Pieter Hugo in New York Times
‘I’m Finished When I Start Looking at the World in a Different Way’
The photographer Pieter Hugo, who has captured scenes from Nigeria to Mexico, takes T inside his studio.
The artist Pieter Hugo, photographed in his studio in Cape Town, South Africa, alongside a human anatomy model. Credit Stephanie Veldman
By Osman Can Yerebakan
Jan. 9, 2020
In 2018, the curator Francisco Berzunza invited the South African artist Pieter Hugo to Mexico to create a body of work that would engage with themes of sexuality and death for an exhibition at the Centro Fotográfico Manuel Álvarez Bravo.

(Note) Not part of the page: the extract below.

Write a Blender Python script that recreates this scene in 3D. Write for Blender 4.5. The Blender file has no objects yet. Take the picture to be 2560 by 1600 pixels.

During his monthlong stay, Hugo searched for a response to this prompt, and inspiration came when he chanced upon a platter of desiccated fruits in Oaxaca. “Making Pigments. San Agustin Etla” (2018), which shows a spread of dying crops in bold hues, was the first image Hugo captured in Mexico. But “something shifted” during that first visit, Hugo says. “I don’t know why, but I’m not done here,” he remembers thinking; he has since visited Mexico four more times, traveling between the bustling border city of Tijuana in the north, the colonial town of San Cristóbal de las Casas in the Central Highlands and the indigenous Zapotec town of Juchitán in the southern state of Oaxaca. “From the Day of the Dead to narco-politics, death is strongly felt there,” he says of the country, but it was its people’s day-to-day understanding of life’s fragility that inspired his new photography series, “La Cucaracha,” which will go on display at Yossi Milo Gallery in New York this month. Hugo named the series after the popular folk song about an injured cockroach whose lyrics are often rewritten in Mexico as political satire.